Scene script records:
= = = =
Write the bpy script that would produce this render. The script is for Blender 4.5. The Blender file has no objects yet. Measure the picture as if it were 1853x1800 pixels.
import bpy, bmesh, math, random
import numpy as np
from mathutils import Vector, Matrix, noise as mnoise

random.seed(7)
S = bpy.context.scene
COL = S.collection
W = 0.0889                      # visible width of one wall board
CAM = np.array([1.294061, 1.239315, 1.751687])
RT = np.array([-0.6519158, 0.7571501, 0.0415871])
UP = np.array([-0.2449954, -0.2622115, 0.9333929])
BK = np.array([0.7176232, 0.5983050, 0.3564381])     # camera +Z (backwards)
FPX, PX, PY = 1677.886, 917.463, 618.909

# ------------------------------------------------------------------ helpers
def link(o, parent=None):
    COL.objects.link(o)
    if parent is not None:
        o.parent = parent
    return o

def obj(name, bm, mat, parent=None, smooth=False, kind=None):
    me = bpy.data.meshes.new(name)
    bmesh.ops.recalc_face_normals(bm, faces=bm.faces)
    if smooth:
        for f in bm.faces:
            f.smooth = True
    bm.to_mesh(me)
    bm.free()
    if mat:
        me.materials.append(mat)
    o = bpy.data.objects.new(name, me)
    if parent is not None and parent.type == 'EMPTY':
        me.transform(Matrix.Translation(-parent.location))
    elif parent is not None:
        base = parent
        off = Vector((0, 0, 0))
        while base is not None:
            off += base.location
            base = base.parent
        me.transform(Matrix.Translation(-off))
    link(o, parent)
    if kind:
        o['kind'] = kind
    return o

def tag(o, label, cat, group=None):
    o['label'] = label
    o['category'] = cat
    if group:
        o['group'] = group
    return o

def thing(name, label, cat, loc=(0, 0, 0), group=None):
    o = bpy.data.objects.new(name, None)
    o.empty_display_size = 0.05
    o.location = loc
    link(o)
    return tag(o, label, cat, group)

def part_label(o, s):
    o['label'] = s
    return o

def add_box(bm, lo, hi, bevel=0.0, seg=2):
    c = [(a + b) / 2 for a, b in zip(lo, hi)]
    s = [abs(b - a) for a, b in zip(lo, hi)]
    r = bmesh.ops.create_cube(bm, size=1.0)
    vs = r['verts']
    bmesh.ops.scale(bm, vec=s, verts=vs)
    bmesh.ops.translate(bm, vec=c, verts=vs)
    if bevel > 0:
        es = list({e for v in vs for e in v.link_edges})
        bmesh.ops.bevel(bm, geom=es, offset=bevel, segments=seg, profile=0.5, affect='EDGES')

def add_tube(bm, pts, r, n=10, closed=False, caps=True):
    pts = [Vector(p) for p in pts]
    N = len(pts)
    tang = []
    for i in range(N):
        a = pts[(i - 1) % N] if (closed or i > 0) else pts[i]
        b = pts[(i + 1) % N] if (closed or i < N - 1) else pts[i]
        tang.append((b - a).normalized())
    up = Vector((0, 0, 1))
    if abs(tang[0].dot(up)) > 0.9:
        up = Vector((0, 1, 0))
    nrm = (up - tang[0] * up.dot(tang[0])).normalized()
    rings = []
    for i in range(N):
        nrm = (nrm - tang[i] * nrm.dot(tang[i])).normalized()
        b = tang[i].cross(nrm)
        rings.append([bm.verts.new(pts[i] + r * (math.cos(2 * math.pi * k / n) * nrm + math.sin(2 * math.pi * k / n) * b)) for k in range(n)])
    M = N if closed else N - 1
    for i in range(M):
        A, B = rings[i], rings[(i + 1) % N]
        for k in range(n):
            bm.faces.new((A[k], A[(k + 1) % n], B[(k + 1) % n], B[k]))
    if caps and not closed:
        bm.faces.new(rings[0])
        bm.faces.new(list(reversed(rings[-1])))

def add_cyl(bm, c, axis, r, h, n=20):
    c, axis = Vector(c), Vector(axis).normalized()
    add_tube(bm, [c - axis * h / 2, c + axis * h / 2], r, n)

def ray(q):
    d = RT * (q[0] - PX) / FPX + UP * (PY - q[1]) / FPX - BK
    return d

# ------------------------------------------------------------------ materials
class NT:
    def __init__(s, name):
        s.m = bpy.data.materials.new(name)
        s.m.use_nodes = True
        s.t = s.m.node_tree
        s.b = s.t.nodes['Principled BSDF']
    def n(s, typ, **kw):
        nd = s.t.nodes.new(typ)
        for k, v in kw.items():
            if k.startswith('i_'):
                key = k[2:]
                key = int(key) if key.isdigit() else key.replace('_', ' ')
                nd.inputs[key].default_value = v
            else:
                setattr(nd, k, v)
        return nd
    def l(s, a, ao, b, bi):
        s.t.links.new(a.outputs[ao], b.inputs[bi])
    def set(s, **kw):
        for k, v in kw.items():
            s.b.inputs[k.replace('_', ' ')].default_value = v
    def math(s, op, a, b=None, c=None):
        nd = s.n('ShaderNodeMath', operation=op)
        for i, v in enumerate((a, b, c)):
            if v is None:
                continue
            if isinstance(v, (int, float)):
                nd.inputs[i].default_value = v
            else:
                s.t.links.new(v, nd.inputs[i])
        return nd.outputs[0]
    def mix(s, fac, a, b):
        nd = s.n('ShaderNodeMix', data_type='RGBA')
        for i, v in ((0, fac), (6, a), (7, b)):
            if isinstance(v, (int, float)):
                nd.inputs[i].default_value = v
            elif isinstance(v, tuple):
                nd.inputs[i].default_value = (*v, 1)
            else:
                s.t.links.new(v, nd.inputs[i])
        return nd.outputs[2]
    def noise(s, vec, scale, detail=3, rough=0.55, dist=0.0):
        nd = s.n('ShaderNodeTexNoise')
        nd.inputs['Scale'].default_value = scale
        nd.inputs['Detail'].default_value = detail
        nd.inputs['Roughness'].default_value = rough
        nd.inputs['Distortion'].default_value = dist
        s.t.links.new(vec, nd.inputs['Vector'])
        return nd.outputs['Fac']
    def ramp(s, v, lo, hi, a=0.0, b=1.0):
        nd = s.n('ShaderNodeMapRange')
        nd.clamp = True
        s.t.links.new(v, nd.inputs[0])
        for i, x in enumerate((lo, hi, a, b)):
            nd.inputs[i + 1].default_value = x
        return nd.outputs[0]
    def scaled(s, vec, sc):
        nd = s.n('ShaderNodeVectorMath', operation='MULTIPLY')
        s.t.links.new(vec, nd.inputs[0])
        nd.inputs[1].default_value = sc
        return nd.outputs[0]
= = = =
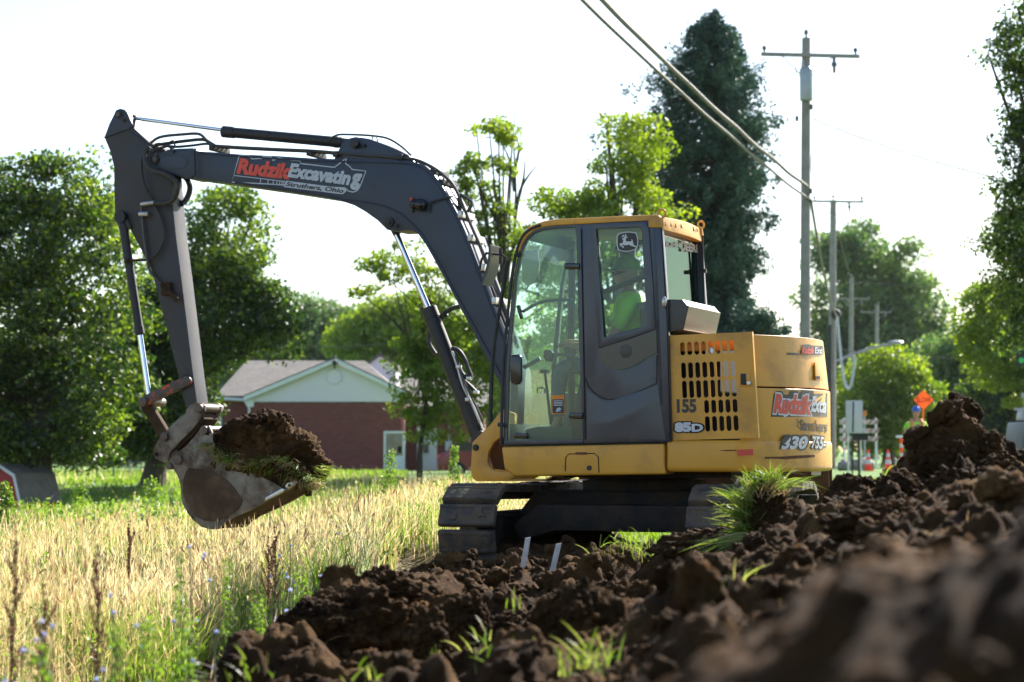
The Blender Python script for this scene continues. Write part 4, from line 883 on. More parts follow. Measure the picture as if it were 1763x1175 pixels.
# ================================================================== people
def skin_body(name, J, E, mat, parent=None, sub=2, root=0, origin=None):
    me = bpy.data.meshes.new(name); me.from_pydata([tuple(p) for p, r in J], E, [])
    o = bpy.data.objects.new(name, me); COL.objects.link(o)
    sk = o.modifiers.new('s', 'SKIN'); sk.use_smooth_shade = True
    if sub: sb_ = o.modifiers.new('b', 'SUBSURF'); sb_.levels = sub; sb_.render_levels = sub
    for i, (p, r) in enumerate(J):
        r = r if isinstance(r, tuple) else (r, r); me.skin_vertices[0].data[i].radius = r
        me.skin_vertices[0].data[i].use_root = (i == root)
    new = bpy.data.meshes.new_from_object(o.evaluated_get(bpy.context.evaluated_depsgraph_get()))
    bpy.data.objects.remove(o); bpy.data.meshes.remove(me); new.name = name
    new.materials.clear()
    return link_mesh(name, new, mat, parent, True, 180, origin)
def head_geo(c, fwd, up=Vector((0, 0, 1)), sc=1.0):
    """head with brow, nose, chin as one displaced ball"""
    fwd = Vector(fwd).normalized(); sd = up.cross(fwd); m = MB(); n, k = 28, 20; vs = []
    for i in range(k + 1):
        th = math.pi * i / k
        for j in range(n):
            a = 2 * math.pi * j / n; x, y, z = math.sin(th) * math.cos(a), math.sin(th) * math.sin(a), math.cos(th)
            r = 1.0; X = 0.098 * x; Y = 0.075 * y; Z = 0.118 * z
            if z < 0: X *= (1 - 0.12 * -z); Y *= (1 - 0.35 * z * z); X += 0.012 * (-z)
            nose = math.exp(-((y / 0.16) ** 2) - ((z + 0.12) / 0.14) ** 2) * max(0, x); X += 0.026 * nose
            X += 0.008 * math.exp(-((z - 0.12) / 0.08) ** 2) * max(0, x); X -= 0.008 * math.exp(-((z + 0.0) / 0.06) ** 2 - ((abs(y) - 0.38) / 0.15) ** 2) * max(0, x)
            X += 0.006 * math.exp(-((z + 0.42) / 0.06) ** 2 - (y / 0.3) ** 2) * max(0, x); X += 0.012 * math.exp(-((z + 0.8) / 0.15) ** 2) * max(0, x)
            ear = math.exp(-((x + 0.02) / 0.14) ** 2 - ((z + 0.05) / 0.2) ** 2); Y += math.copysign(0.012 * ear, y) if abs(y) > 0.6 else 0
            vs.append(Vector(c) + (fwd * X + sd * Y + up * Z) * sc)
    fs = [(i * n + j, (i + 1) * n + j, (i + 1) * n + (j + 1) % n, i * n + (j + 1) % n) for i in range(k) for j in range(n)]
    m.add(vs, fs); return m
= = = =
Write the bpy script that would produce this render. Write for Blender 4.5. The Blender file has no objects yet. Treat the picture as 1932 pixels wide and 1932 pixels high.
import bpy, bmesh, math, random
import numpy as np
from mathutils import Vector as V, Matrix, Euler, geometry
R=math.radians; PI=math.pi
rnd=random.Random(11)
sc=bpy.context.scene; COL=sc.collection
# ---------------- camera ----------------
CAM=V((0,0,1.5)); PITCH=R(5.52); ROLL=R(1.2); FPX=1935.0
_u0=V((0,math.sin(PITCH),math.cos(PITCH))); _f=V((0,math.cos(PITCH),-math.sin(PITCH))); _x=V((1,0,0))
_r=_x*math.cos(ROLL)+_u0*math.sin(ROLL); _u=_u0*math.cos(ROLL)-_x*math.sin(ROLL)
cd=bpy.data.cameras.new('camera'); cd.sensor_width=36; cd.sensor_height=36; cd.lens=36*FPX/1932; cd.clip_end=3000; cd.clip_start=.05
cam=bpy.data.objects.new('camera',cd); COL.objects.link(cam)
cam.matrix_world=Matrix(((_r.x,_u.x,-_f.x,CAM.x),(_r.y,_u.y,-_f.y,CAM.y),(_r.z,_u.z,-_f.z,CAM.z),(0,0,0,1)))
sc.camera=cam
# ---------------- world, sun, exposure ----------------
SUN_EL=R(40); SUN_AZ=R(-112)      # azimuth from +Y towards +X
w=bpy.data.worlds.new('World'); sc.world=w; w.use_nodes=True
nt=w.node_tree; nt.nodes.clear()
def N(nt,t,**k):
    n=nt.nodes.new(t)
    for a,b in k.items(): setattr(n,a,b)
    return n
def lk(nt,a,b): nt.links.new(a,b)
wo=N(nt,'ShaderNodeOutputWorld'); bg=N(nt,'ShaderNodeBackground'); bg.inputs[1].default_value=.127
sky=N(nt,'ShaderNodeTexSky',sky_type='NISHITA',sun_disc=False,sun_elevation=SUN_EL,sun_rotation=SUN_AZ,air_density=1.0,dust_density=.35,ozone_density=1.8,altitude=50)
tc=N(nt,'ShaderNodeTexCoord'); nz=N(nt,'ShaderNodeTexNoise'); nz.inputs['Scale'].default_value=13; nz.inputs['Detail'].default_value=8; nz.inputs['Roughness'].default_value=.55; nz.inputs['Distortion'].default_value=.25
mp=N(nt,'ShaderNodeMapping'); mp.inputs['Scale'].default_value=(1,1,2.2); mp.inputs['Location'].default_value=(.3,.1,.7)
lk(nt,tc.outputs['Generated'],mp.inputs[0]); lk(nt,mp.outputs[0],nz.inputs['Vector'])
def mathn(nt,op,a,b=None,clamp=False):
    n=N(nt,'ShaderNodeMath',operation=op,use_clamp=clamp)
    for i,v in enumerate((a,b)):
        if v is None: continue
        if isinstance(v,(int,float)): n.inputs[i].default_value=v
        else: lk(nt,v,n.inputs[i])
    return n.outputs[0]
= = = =
WHAT YOU HAVE TO DO: From the material above, copy each line that includes the word "Measure".

TASK RESULT:
Write the bpy script that would produce this render. The script is for Blender 4.5. The Blender file has no objects yet. Measure the picture as if it were 1853x1800 pixels.
The Blender Python script for this scene continues. Write part 4, from line 883 on. More parts follow. Measure the picture as if it were 1763x1175 pixels.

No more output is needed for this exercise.